Tuesday, November 14, 2006

Prohibiting Prohibition

As a police officer in 1966, Norm Stamper, by his own account, enjoyed drug busts. He liked kicking down doors for a half a bag of marijuana or even a single seed. At the academy, he had learned the importance of drug arrests; and he worked hard to bump up the statistics.

“But after about fourteen months on the job, having had a principled prosecutor slap me upside the head and question my understanding of the Constitution, I began to understand that the seventeen or nineteen-year-old kid I had in the back seat of my police car was not a criminal at all.”

Forty years later, Stamper has a valuable and controversial perspective.

“I think the Drug War has been arguably the single most devastating, dysfunctional, harmful social policy since slavery.”
—Retired Seattle Police Chief Norm Stamper

When the Nixon administration declared a War on Drugs three decades ago, Jack Cole was an undercover officer infiltrating groups of young people and college students. On weekends, when the kids were out of classes or off work, one of them might ask the others if they wanted to get high. Cole’s job was to ask that question if no one else did.

“If somebody simply passed a marijuana cigarette to me, they became a drug dealer. That hand-held marijuana cigarette would send that person to jail for seven years. Over a thousand young people went to jail as a direct result of what I did out there as one undercover agent, something that I’m certainly not proud of today.”
—Retired New Jersey State Police Lieutenant Jack Cole

The United States outlawed alcohol, and alcohol became a big money-maker for organized crime. Prohibition dramatically raised the level of violence on our streets as mobsters fought for control of the market. Our new prohibition, the drug war, has achieved the same result for a new generation of gangsters. Dealers don’t shoot their customers; they shoot other dealers. The innocent victims are the people who happen to get in the way of the bullets.


“Drug legalization is not to be construed as an approach to our drug problem. Drug legalization is about our crime and violence problem.”
—Retired Tonawanda Police Captain Peter Christ

Directly and indirectly, we all pay for the madness. The incarceration rate of black males in South Africa under apartheid in 1993 was 851 per 100,000. In the U.S. under drug prohibition in 2004, the incarceration rate was 4919 per 100,000. In many states, felons cannot vote; so the drug war is disproportionately disenfranchising the black community.

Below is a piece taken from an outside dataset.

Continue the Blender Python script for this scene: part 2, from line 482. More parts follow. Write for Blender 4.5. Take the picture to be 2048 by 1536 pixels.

The huge amounts of money involved present the obvious potential for corruption of law enforcement. The huge number of arrests means more prisons, which has fueled a drive for privatization of prisons, which in turn has led to corporate influence in legislative and judicial processes. Private prisons hire lobbyists to push for mandatory minimum sentences to increase the prison population. We spend $69 billion on the Drug War every year, and we are nowhere near victory.

Syracuse city auditor Mitch Lewis studied the effectiveness of his city’s drug enforcement expenditures. He concluded that they weren’t effective.

“If we really want to improve our urban neighborhoods, the most important thing that we could do — the single most important thing that we could do — is end the war on drugs.”
—Syracuse City Auditor Mitch Lewis

Prohibition doesn’t work. It’s time to prohibit prohibition.